Let [tex]M,F,P[/tex] denote the events that a student is male, a student is female, and a student has a phone, respectively. Then we're given
[tex]P(M)=\dfrac{420}{800}[/tex]
[tex]P(F)=1-P(M)=\dfrac{380}{800}[/tex]
[tex]P(P)=\dfrac{325}{800}[/tex]
We want to determine [tex]P(M\cup P)[/tex], which is equivalent to
[tex]P(M\cup P)=P(M)+P(P)-P(M\cap P)[/tex]

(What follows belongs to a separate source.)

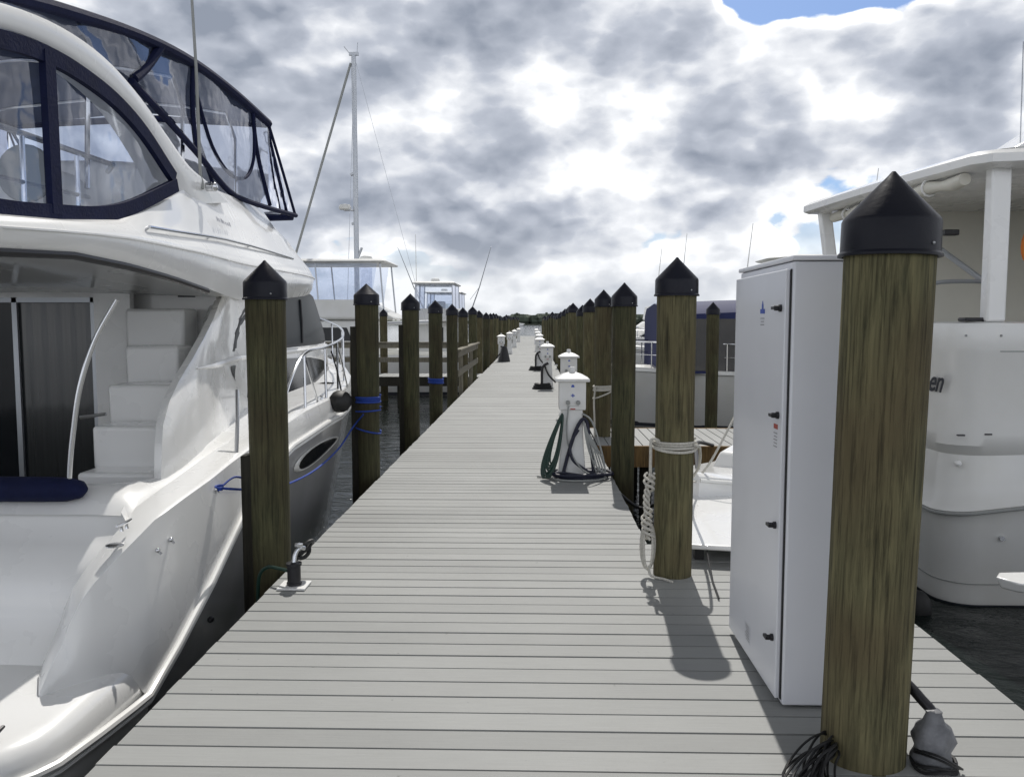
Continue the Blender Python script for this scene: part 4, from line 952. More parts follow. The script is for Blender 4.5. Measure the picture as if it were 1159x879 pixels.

By the law of total probability, we have
[tex]P(P)=P(M\cap P)+P(F\cap P)[/tex]
That is, any student belonging to [tex]P[/tex] will be either male or female, and the events [tex]M[/tex] and [tex]F[/tex] are mutually exclusive of one another (because they are complementary). We're told that
[tex]P(F\mid P)=\dfrac{200}{325}[/tex]
By definition of conditional probability,
[tex]P(F\mid P)=\dfrac{P(F\cap P)}{P(P)}=\dfrac{P(F\cap P)}{\frac{325}{800}}\implies P(F\cap P)=\dfrac{200}{800}[/tex]
and so
[tex]P(P)=P(M\cap P)+P(F\cap P)\iff\dfrac{325}{800}=P(M\cap P)+\dfrac{200}{800}\implies P(M\cap P)=\dfrac{125}{800}[/tex]
So we have
[tex]P(M\cup P)=\dfrac{420}{800}+\dfrac{325}{800}-\dfrac{125}{800}=\dfrac{620}{800}[/tex]